BEGIN Data excerpt

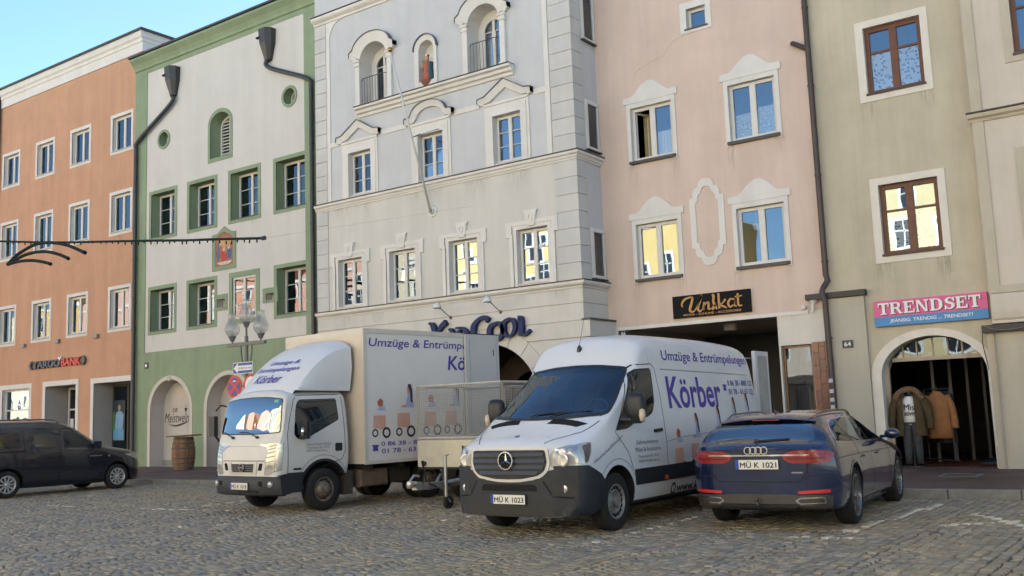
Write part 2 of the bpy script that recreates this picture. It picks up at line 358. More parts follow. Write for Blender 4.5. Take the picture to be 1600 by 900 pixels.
def value_noise(x, y, s, seed):
    rs = np.random.RandomState(seed); g = rs.rand(128, 128); xi = np.floor(x*s).astype(int); yi = np.floor(y*s).astype(int); fx = x*s-xi; fy = y*s-yi
    fx = fx*fx*(3-2*fx); fy = fy*fy*(3-2*fy); G = lambda a, b: g[a % 128, b % 128]
    return (G(xi, yi)*(1-fx)+G(xi+1, yi)*fx)*(1-fy)+(G(xi, yi+1)*(1-fx)+G(xi+1, yi+1)*fx)*fy
def make_cobbles():
    W, pitch, sl, sag = 1.15, .112, .112, .20
    rng = np.random.RandomState(3)
    cs = []
    for c in range(-44, 16):
        nst = 10
        for k in range(-10, 150):
            y0 = k*pitch
            for j in range(nst):
                u = (j+.5)/nst*2-1; jit = rng.normal(0, .006, 2)
                x = (c+.5+u/2)*W+jit[0]; y = y0+sag*(u*u)+jit[1]+1.2
                a = math.atan2(2*sag*u, W/2)
                cs.append((x, y, a, rng.normal(0, .05)))
    cs = np.array(cs)
    x, y = cs[:,0], cs[:,1]; keep = (y < KY-.09) & (y > 1.5)
    f = np.array(fwd); r = np.array(cr); d = np.array(cd); P = np.stack([x, y, np.full_like(x, -CAM_H)], 1)
    zc = P@f; zc = np.where(zc < .5, .5, zc); u = 800+CAM_F*(P@r)/zc; v = 450+CAM_F*(P@d)/zc
    keep &= (zc > 1) & (u > -260) & (u < 1860) & (v < 1080) & (zc < 30)
    cs = cs[keep]; zc = zc[keep]; u = u[keep]; v = v[keep]; n = len(cs); x, y = cs[:,0], cs[:,1]
    # colour of each stone: mixed granite, dust in patches, painted bay lines
    pal = np.array([(.205,.195,.175),(.165,.168,.17),(.235,.21,.17),(.15,.145,.135),(.185,.185,.185),(.24,.225,.195)])
    col = pal[rng.randint(0, len(pal), n)]*(1+rng.normal(0, .11, (n, 1)))
    blue = np.clip((value_noise(x+50, y+50, .22, 5)-.45)*1.6, 0, 1)[:,None]; col = col*(1-blue*.4)+blue*.4*np.array((.17,.175,.185))
    dust = np.clip((value_noise(x+90, y+20, .5, 6)*.6+value_noise(x+11, y+37, 1.9, 8)*.5-.55)*2.6, 0, 1)[:,None]
    col = col*(1-.5*dust)+.5*dust*np.array((.245,.215,.14))
    def line(ax, ay, bx, by, w, s):
        dx, dy = bx-ax, by-ay; L = math.hypot(dx, dy); t = ((x-ax)*dx+(y-ay)*dy)/L; e = np.abs((x-ax)*dy-(y-ay)*dx)/L
        k = (t > 0) & (t < L) & (e < w) & (rng.rand(n) < s); col[k] = col[k]*.2+.8*np.array((.52,.51,.47))
    for ln in [(-3.70,11.5,-3.38,15.2,.06,.8),(-2.75,13.95,-1.8,12.5,.06,.85),(-2.8,12.6,-1.4,13.9,.06,.8),(-20.2,11,-18,11.1,.06,.4),(-17.2,11.1,-14,11.45,.07,.5),(-13,9.3,-11,11.8,.05,.25),(-9.4,11.2,-9.2,15.5,.06,.4),(-15.9,11.1,-15.7,15.5,.06,.4),(-6.1,9.5,-5.9,15.5,.06,.5),(-4.1,11.1,-3.5,11.2,.07,.6)]: line(*ln)
    col = np.clip(col*np.array((1.33,1.19,.97)), .03, .65)
    h = .046+rng.normal(0, .003, n); w = .047+rng.normal(0, .003, n)
    zt = rng.normal(0, .0028, n)+.012*(value_noise(x+30, y+60, .8, 9)-.5); tl = rng.normal(0, .022, (n, 2))
    base = np.array([(-1,-1),(1,-1),(1,1),(-1,1)], float)
    def stone(i, local=False):
        sh = base*np.array([w[i], h[i]])*(1+rng.normal(0, .06, (4, 2))); a = cs[i,2]+cs[i,3]; R2 = np.array([[math.cos(a), -math.sin(a)],[math.sin(a), math.cos(a)]])
        vs = []
        for s, z in ((1.03, -.03), (.985, -.007), (.78, 0)):
            q = sh*s; zz = z+zt[i]+q[:,0]*tl[i,0]+q[:,1]*tl[i,1]; xy = q@R2.T+(0 if local else cs[i,:2]); vs += [(p[0], p[1], g) for p, g in zip(xy, zz)]
        return vs
    faces = [(k, (k+1) % 4, 4+(k+1) % 4, 4+k) for k in range(4)]+[(4+k, 4+(k+1) % 4, 8+(k+1) % 4, 8+k) for k in range(4)]+[(8,9,10,11)]
    infr = (u > 0) & (u < 1600) & (v < 900)
    near = np.argsort(np.where(infr, zc, 1e9))[:300]; isn = np.zeros(n, bool); isn[near] = True
    def setcol(me, cl):
        a = me.color_attributes.new('Col', 'FLOAT_COLOR', 'FACE' if False else 'CORNER')
        a.data.foreach_set('color', cl.ravel())
    V = []; F = []; C = []
    for i in np.where(~isn)[0]:
        k = len(V); V += stone(i); F += [tuple(q+k for q in f_) for f_ in faces]; C.append(i)
    me = bpy.data.meshes.new('cobblestones'); me.from_pydata(V, [], F); me.materials.append(STONE)
    cl = np.ones((len(C)*36, 4)); cl[:,:3] = np.repeat(col[C], 36, 0); setcol(me, cl)
    me.polygons.foreach_set('use_smooth', [True]*len(me.polygons)); me.set_sharp_from_angle(angle=R(50))
    link('cobblestones', me, ground, kind='stuff')
    for i in near:
        me = bpy.data.meshes.new('cobblestone'); me.from_pydata(stone(i, True), [], faces); me.materials.append(STONE)
        cl = np.ones((36, 4)); cl[:,:3] = col[i]; setcol(me, cl); me.polygons.foreach_set('use_smooth', [True]*9); me.set_sharp_from_angle(angle=R(50))
        o = link('cobblestone', me, ground); o.location = (cs[i,0], cs[i,1], 0)
make_cobbles()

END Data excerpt

▶ **Aim**
Quote the material word for word, dropping any images it holds.

▶ **Exercise solution**
Write part 2 of the bpy script that recreates this picture. It picks up at line 358. More parts follow. Write for Blender 4.5. Take the picture to be 1600 by 900 pixels.
def value_noise(x, y, s, seed):
    rs = np.random.RandomState(seed); g = rs.rand(128, 128); xi = np.floor(x*s).astype(int); yi = np.floor(y*s).astype(int); fx = x*s-xi; fy = y*s-yi
    fx = fx*fx*(3-2*fx); fy = fy*fy*(3-2*fy); G = lambda a, b: g[a % 128, b % 128]
    return (G(xi, yi)*(1-fx)+G(xi+1, yi)*fx)*(1-fy)+(G(xi, yi+1)*(1-fx)+G(xi+1, yi+1)*fx)*fy
def make_cobbles():
    W, pitch, sl, sag = 1.15, .112, .112, .20
    rng = np.random.RandomState(3)
    cs = []
    for c in range(-44, 16):
        nst = 10
        for k in range(-10, 150):
            y0 = k*pitch
            for j in range(nst):
                u = (j+.5)/nst*2-1; jit = rng.normal(0, .006, 2)
                x = (c+.5+u/2)*W+jit[0]; y = y0+sag*(u*u)+jit[1]+1.2
                a = math.atan2(2*sag*u, W/2)
                cs.append((x, y, a, rng.normal(0, .05)))
    cs = np.array(cs)
    x, y = cs[:,0], cs[:,1]; keep = (y < KY-.09) & (y > 1.5)
    f = np.array(fwd); r = np.array(cr); d = np.array(cd); P = np.stack([x, y, np.full_like(x, -CAM_H)], 1)
    zc = P@f; zc = np.where(zc < .5, .5, zc); u = 800+CAM_F*(P@r)/zc; v = 450+CAM_F*(P@d)/zc
    keep &= (zc > 1) & (u > -260) & (u < 1860) & (v < 1080) & (zc < 30)
    cs = cs[keep]; zc = zc[keep]; u = u[keep]; v = v[keep]; n = len(cs); x, y = cs[:,0], cs[:,1]
    # colour of each stone: mixed granite, dust in patches, painted bay lines
    pal = np.array([(.205,.195,.175),(.165,.168,.17),(.235,.21,.17),(.15,.145,.135),(.185,.185,.185),(.24,.225,.195)])
    col = pal[rng.randint(0, len(pal), n)]*(1+rng.normal(0, .11, (n, 1)))
    blue = np.clip((value_noise(x+50, y+50, .22, 5)-.45)*1.6, 0, 1)[:,None]; col = col*(1-blue*.4)+blue*.4*np.array((.17,.175,.185))
    dust = np.clip((value_noise(x+90, y+20, .5, 6)*.6+value_noise(x+11, y+37, 1.9, 8)*.5-.55)*2.6, 0, 1)[:,None]
    col = col*(1-.5*dust)+.5*dust*np.array((.245,.215,.14))
    def line(ax, ay, bx, by, w, s):
        dx, dy = bx-ax, by-ay; L = math.hypot(dx, dy); t = ((x-ax)*dx+(y-ay)*dy)/L; e = np.abs((x-ax)*dy-(y-ay)*dx)/L
        k = (t > 0) & (t < L) & (e < w) & (rng.rand(n) < s); col[k] = col[k]*.2+.8*np.array((.52,.51,.47))
    for ln in [(-3.70,11.5,-3.38,15.2,.06,.8),(-2.75,13.95,-1.8,12.5,.06,.85),(-2.8,12.6,-1.4,13.9,.06,.8),(-20.2,11,-18,11.1,.06,.4),(-17.2,11.1,-14,11.45,.07,.5),(-13,9.3,-11,11.8,.05,.25),(-9.4,11.2,-9.2,15.5,.06,.4),(-15.9,11.1,-15.7,15.5,.06,.4),(-6.1,9.5,-5.9,15.5,.06,.5),(-4.1,11.1,-3.5,11.2,.07,.6)]: line(*ln)
    col = np.clip(col*np.array((1.33,1.19,.97)), .03, .65)
    h = .046+rng.normal(0, .003, n); w = .047+rng.normal(0, .003, n)
    zt = rng.normal(0, .0028, n)+.012*(value_noise(x+30, y+60, .8, 9)-.5); tl = rng.normal(0, .022, (n, 2))
    base = np.array([(-1,-1),(1,-1),(1,1),(-1,1)], float)
    def stone(i, local=False):
        sh = base*np.array([w[i], h[i]])*(1+rng.normal(0, .06, (4, 2))); a = cs[i,2]+cs[i,3]; R2 = np.array([[math.cos(a), -math.sin(a)],[math.sin(a), math.cos(a)]])
        vs = []
        for s, z in ((1.03, -.03), (.985, -.007), (.78, 0)):
            q = sh*s; zz = z+zt[i]+q[:,0]*tl[i,0]+q[:,1]*tl[i,1]; xy = q@R2.T+(0 if local else cs[i,:2]); vs += [(p[0], p[1], g) for p, g in zip(xy, zz)]
        return vs
    faces = [(k, (k+1) % 4, 4+(k+1) % 4, 4+k) for k in range(4)]+[(4+k, 4+(k+1) % 4, 8+(k+1) % 4, 8+k) for k in range(4)]+[(8,9,10,11)]
    infr = (u > 0) & (u < 1600) & (v < 900)
    near = np.argsort(np.where(infr, zc, 1e9))[:300]; isn = np.zeros(n, bool); isn[near] = True
    def setcol(me, cl):
        a = me.color_attributes.new('Col', 'FLOAT_COLOR', 'FACE' if False else 'CORNER')
        a.data.foreach_set('color', cl.ravel())
    V = []; F = []; C = []
    for i in np.where(~isn)[0]:
        k = len(V); V += stone(i); F += [tuple(q+k for q in f_) for f_ in faces]; C.append(i)
    me = bpy.data.meshes.new('cobblestones'); me.from_pydata(V, [], F); me.materials.append(STONE)
    cl = np.ones((len(C)*36, 4)); cl[:,:3] = np.repeat(col[C], 36, 0); setcol(me, cl)
    me.polygons.foreach_set('use_smooth', [True]*len(me.polygons)); me.set_sharp_from_angle(angle=R(50))
    link('cobblestones', me, ground, kind='stuff')
    for i in near:
        me = bpy.data.meshes.new('cobblestone'); me.from_pydata(stone(i, True), [], faces); me.materials.append(STONE)
        cl = np.ones((36, 4)); cl[:,:3] = col[i]; setcol(me, cl); me.polygons.foreach_set('use_smooth', [True]*9); me.set_sharp_from_angle(angle=R(50))
        o = link('cobblestone', me, ground); o.location = (cs[i,0], cs[i,1], 0)
make_cobbles()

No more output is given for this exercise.